Written request
Quote, verbatim, all material below, without pictures.

Data
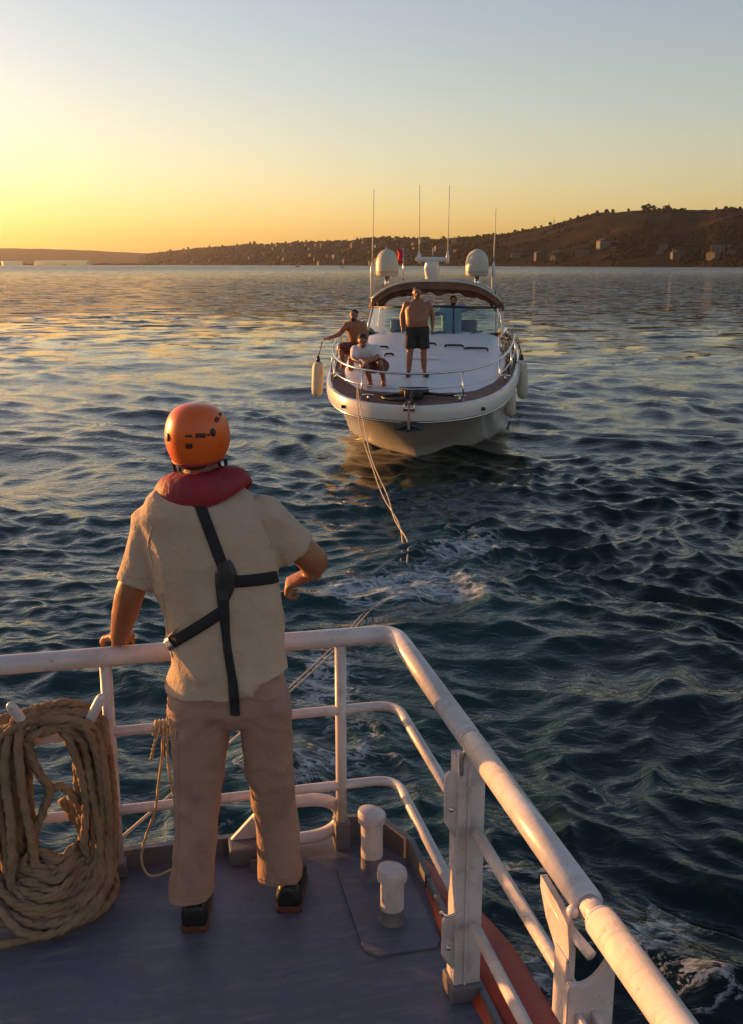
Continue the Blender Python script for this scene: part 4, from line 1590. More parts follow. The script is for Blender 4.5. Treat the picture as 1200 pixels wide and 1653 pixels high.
# ------------------------------------------------------------------ people on the yacht
def hand_geo(wrist, d, palm_n, size=1.0, curl=.5, thumb_side=1):
    """palm plus five separate fingers; d = direction of the hand, palm_n = direction the palm faces"""
    d = d.normalized()
    s = d.cross(palm_n).normalized() * thumb_side
    pn = s.cross(d).normalized() * thumb_side
    pn = palm_n - d * palm_n.dot(d)
    pn.normalize()
    g = []
    k = size
    rings = []
    for f_, w, t in ((-.01, .026, .019), (.02, .034, .019), (.05, .041, .017), (.085, .042, .014), (.098, .038, .010)):
        c_ = wrist + d * f_ * k
        rings.append([c_ + s * (w * math.cos(a) * k) + pn * (t * math.sin(a) * k) for a in np.linspace(0, 2 * math.pi, 14, endpoint=False)])
    g.append(loft(rings))
    for off, L_, r_ in ((.031, .070, .0088), (.011, .080, .0092), (-.010, .074, .0088), (-.030, .058, .0078)):
        p = wrist + d * .088 * k + s * off * k
        a0, a1, a2 = curl * .9, curl * 1.9, curl * 2.7
        q = [p - d * .02 * k]
        q.append(p + d * .004 * k)
        for a, f_ in ((a0, .45), (a1, .32), (a2, .23)):
            q.append(q[-1] + (d * math.cos(a) + pn * math.sin(a) + s * off * 1.4) * (L_ * f_ * k))
        g.append(limb(q, [r_ * k * z for z in (1.1, 1.08, 1.0, .92, .78)], 9))
    p = wrist + d * .022 * k + s * .026 * k
    q = [p, p + (d * .6 + s * .75 + pn * .25) * .032 * k, p + (d * 1.5 + s * 1.15 + pn * .75) * .032 * k, p + (d * 2.2 + s * 1.2 + pn * 1.2) * .032 * k]
    g.append(limb(q, [.013 * k, .0125 * k, .0105 * k, .0085 * k], 9))
    return g


def head_geo(c, face, r=.098, k=1.0):
    """skull, jaw, nose, brow and ears round a head centre; face = looking direction"""
    up = V3((0, 0, 1))
    f_ = face.normalized()
    up = (up - f_ * up.dot(f_)).normalized()
    s = f_.cross(up)
    Mx = Matrix((s, f_, up)).transposed()
    g = [ball(c, (.076 * k, .095 * k, .088 * k), 18, 12, Mx), ball(c + f_ * .018 * k - up * .055 * k, (.058 * k, .072 * k, .068 * k), 16, 10, Mx), ball(c + f_ * .05 * k - up * .098 * k, (.034 * k, .034 * k, .026 * k), 12, 8, Mx)]
    g.append(limb([c + f_ * .088 * k + up * .002, c + f_ * .108 * k - up * .036 * k], [.011 * k, .016 * k], 8))
    g.append(ball(c + f_ * .080 * k + up * .022 * k, (.050 * k, .016 * k, .011 * k), 12, 8, Mx))
    for q in (-1, 1):
        g.append(ball(c + s * q * .078 * k - up * .012 * k - f_ * .005, (.012 * k, .022 * k, .032 * k), 10, 8, Mx))
    return g, Mx, s, f_, up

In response
Continue the Blender Python script for this scene: part 4, from line 1590. More parts follow. The script is for Blender 4.5. Treat the picture as 1200 pixels wide and 1653 pixels high.
# ------------------------------------------------------------------ people on the yacht
def hand_geo(wrist, d, palm_n, size=1.0, curl=.5, thumb_side=1):
    """palm plus five separate fingers; d = direction of the hand, palm_n = direction the palm faces"""
    d = d.normalized()
    s = d.cross(palm_n).normalized() * thumb_side
    pn = s.cross(d).normalized() * thumb_side
    pn = palm_n - d * palm_n.dot(d)
    pn.normalize()
    g = []
    k = size
    rings = []
    for f_, w, t in ((-.01, .026, .019), (.02, .034, .019), (.05, .041, .017), (.085, .042, .014), (.098, .038, .010)):
        c_ = wrist + d * f_ * k
        rings.append([c_ + s * (w * math.cos(a) * k) + pn * (t * math.sin(a) * k) for a in np.linspace(0, 2 * math.pi, 14, endpoint=False)])
    g.append(loft(rings))
    for off, L_, r_ in ((.031, .070, .0088), (.011, .080, .0092), (-.010, .074, .0088), (-.030, .058, .0078)):
        p = wrist + d * .088 * k + s * off * k
        a0, a1, a2 = curl * .9, curl * 1.9, curl * 2.7
        q = [p - d * .02 * k]
        q.append(p + d * .004 * k)
        for a, f_ in ((a0, .45), (a1, .32), (a2, .23)):
            q.append(q[-1] + (d * math.cos(a) + pn * math.sin(a) + s * off * 1.4) * (L_ * f_ * k))
        g.append(limb(q, [r_ * k * z for z in (1.1, 1.08, 1.0, .92, .78)], 9))
    p = wrist + d * .022 * k + s * .026 * k
    q = [p, p + (d * .6 + s * .75 + pn * .25) * .032 * k, p + (d * 1.5 + s * 1.15 + pn * .75) * .032 * k, p + (d * 2.2 + s * 1.2 + pn * 1.2) * .032 * k]
    g.append(limb(q, [.013 * k, .0125 * k, .0105 * k, .0085 * k], 9))
    return g


def head_geo(c, face, r=.098, k=1.0):
    """skull, jaw, nose, brow and ears round a head centre; face = looking direction"""
    up = V3((0, 0, 1))
    f_ = face.normalized()
    up = (up - f_ * up.dot(f_)).normalized()
    s = f_.cross(up)
    Mx = Matrix((s, f_, up)).transposed()
    g = [ball(c, (.076 * k, .095 * k, .088 * k), 18, 12, Mx), ball(c + f_ * .018 * k - up * .055 * k, (.058 * k, .072 * k, .068 * k), 16, 10, Mx), ball(c + f_ * .05 * k - up * .098 * k, (.034 * k, .034 * k, .026 * k), 12, 8, Mx)]
    g.append(limb([c + f_ * .088 * k + up * .002, c + f_ * .108 * k - up * .036 * k], [.011 * k, .016 * k], 8))
    g.append(ball(c + f_ * .080 * k + up * .022 * k, (.050 * k, .016 * k, .011 * k), 12, 8, Mx))
    for q in (-1, 1):
        g.append(ball(c + s * q * .078 * k - up * .012 * k - f_ * .005, (.012 * k, .022 * k, .032 * k), 10, 8, Mx))
    return g, Mx, s, f_, up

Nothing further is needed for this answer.